- _Dataset section_:
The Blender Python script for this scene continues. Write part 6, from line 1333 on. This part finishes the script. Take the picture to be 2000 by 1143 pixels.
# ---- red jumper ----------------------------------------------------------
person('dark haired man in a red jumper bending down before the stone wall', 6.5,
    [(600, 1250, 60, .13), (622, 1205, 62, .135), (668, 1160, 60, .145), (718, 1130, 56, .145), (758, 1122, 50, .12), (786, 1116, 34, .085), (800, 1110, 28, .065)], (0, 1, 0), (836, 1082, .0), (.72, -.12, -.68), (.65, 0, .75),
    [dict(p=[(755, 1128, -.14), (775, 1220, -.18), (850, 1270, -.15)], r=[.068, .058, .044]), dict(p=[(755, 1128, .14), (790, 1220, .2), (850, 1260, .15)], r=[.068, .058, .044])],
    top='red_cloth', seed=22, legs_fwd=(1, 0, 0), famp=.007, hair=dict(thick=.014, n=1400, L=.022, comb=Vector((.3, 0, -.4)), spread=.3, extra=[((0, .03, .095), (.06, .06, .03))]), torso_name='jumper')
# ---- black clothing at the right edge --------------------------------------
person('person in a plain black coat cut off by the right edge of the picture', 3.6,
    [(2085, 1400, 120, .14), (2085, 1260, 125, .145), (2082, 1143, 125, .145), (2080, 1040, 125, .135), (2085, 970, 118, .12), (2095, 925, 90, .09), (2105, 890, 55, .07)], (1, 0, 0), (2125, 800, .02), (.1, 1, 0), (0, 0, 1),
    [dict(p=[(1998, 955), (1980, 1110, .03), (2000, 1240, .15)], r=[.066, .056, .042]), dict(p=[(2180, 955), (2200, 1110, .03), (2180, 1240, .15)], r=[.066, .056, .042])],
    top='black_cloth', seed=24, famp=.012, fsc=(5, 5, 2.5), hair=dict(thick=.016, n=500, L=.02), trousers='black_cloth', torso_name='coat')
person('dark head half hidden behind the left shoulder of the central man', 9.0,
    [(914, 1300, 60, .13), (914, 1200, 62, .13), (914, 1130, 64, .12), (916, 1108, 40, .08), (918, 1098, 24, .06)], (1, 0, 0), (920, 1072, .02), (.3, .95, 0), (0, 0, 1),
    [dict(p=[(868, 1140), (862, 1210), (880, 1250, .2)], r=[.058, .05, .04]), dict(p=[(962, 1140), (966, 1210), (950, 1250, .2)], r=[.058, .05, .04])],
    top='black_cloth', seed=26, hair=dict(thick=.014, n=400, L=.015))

- _Objective_: Each line with the string "picture" in it needs to be found and copied.

- _Answer to this task_:
The Blender Python script for this scene continues. Write part 6, from line 1333 on. This part finishes the script. Take the picture to be 2000 by 1143 pixels.
person('person in a plain black coat cut off by the right edge of the picture', 3.6,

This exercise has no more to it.